Rune Hjarnø Rasmussen writes that ancestral reciprocity is the foundation of animist cultures: the recognition that we live inside a web of exchange. To take without giving, to consume without ceremony, breaks that web. And we can see the tearing everywhere—melting ice, scorched fields, waters rising beyond their banks.
This isn’t about guilt. Guilt keeps the body frozen. What we need now is remembrance. A return to relationship that begins in care. The point is not to go back, but to restore the capacity to listen forward—to meet the Land and its beings as kin again.
Imagine what it might mean to be a good ancestor. Not in theory, but in practice. To move through a day in a way that leaves more balance behind you than before you arrived. To tend light, soil, breath, and story with the same care your great-grandmothers gave to dough and thread.

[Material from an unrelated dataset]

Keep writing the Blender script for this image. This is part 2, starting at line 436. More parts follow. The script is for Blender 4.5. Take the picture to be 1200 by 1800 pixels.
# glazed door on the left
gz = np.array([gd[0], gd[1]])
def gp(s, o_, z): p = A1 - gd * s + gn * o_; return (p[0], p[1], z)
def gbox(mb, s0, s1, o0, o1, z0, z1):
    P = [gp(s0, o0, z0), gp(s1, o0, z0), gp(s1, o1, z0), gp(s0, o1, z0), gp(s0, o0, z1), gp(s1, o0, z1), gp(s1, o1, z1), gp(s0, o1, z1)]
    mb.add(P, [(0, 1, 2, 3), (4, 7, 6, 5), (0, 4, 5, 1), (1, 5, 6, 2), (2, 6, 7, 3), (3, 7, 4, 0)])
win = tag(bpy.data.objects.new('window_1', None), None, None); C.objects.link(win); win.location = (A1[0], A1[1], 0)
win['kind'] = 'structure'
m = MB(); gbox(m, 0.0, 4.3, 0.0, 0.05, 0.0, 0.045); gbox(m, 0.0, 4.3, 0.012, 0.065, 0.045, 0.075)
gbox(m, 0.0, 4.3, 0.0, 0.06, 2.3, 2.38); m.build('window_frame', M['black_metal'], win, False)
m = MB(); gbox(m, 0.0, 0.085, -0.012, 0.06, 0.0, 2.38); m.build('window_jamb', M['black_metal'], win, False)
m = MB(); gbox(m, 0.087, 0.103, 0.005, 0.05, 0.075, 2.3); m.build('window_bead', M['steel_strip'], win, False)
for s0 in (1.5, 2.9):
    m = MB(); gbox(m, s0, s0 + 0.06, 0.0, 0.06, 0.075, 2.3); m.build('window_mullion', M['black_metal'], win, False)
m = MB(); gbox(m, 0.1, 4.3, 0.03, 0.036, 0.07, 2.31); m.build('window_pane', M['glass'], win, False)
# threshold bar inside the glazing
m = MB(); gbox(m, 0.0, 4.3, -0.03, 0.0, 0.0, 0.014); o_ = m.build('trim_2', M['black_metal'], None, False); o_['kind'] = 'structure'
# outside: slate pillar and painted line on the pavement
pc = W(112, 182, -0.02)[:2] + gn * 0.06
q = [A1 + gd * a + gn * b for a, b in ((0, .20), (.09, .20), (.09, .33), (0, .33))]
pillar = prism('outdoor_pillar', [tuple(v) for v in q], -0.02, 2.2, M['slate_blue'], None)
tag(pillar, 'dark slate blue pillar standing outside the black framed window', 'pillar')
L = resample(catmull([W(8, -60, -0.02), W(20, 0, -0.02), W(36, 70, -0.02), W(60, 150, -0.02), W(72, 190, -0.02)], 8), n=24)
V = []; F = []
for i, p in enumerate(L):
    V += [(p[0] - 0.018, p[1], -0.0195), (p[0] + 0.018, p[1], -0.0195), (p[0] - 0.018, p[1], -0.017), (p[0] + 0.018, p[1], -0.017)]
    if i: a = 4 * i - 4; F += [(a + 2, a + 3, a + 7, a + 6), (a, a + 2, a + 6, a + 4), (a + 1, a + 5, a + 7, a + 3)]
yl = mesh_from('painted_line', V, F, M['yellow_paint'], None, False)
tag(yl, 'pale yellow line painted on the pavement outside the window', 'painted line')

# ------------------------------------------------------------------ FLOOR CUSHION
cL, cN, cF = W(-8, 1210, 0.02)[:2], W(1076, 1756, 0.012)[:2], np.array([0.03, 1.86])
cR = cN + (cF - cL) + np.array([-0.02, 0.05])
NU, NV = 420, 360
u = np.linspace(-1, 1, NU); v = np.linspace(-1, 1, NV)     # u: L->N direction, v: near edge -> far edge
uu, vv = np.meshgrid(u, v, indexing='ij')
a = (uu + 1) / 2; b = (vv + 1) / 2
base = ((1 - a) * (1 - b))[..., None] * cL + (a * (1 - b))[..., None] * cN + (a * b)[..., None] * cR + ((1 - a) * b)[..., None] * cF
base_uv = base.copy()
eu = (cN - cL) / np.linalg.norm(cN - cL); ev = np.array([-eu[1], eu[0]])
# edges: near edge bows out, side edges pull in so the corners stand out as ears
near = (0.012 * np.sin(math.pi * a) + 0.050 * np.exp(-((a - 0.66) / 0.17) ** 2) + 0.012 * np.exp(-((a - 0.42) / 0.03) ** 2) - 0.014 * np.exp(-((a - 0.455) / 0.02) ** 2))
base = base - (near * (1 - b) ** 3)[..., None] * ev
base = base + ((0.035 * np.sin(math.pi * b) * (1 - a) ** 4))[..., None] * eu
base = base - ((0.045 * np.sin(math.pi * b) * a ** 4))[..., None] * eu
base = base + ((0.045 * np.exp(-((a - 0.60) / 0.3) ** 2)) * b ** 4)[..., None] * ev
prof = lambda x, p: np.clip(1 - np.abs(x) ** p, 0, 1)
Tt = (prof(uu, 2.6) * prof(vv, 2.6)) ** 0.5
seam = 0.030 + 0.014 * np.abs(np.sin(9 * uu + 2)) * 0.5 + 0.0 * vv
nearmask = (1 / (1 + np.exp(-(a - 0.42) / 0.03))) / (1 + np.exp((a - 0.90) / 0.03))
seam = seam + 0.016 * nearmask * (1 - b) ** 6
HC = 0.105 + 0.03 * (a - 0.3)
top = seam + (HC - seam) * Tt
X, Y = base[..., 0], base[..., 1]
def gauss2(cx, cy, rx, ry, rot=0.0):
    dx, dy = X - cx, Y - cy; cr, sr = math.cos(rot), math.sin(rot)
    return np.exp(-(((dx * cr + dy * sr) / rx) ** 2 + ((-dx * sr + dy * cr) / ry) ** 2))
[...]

Our small acts—lighting a candle, baking bread, speaking gratitude to the wind—may not stop the storms. But they change the field of relationship in which we live. They remind the world that we remember her. And perhaps, in that remembering, the weather might soften again.
Ritual Gestures for the Modern Day
You don’t need much to honor the Winter Solstice—only attention, a little time, and willingness to be present with the turning of the light.
You might light a single candle each night of the 12 Nights of Winter, watching the flame change as your own rhythm changes. Let it burn while you eat, read, or sit in quiet. The point isn’t the fire itself, but your relationship to it—the way it steadies your breathing, the way it reminds you that light survives inside darkness.
You could pour a small bowl of milk or a spoon of honey and set it outside for the Land or your ancestors. A gesture of reciprocity. A way of saying, I remember you.
Some nights you may feel called to burn mugwort or juniper, to let the smoke wander through your home, clearing the old, making space for what is coming. Notice how the scent settles you. Let it move through corners and linger in the folds of fabric.
If you have a fireplace or even a single candle, you can tend it through the long night. Watch how it flickers and changes, how it lives by breath. Let that be your meditation: the simple tending of flame, the reminder that consciousness itself is a light that must be cared for.
The point isn’t to replicate the past, but to return to relationship. Every act of care is ceremony.
When you bring these gestures into your days, the old ways aren’t distant—they’re alive again, shaping how you move, how you give, how you rest. And in that quiet remembering, the world begins to breathe with you.
Remembering the Stillpoint
In the end, the Winter Solstice asks for nothing extravagant from us. Only our presence. Only that we pause long enough to feel the Earth stop, to notice that even the Sun rests before it rises again.
When we follow that rhythm—root, rest, return—we begin to move in tune with life itself. Each year, this dark pause gives us another chance to listen for what’s stirring beneath the surface: the dream of who we are becoming.
These nights are full of true magic. They are the fertile dark in which creation gathers strength.
If you feel the pull to tend this pause with others—to listen, dream, and let the new cycle gestate within you— I invite you to come join me for The 12 Nights of Winter Immersion.
For twelve nights between Solstice and the first dawn of the new year, we gather to remember what our ancestors always knew: that light is born from stillness, and destiny begins in the dark. Together, we’ll mark each night with candlelight, dreamwork, and gentle ritual—simple acts of care that return us to the rhythm of the cosmos.
You can learn more and join us here → The 12 Nights of Winter
This is how we return to relationship, remembering the old agreement between body and Earth, light and dark, you and the world that holds you.
The wheel turns. The Sun will rise again. And somewhere inside that quiet turning, so will you.
Reflective Questions
What part of you is ready to rest into the dark?
What is quietly gestating beneath the surface of your life?
How might you move through the coming year in rhythm with the Earth’s own breathing?
What small act of care can become your offering to the returning light?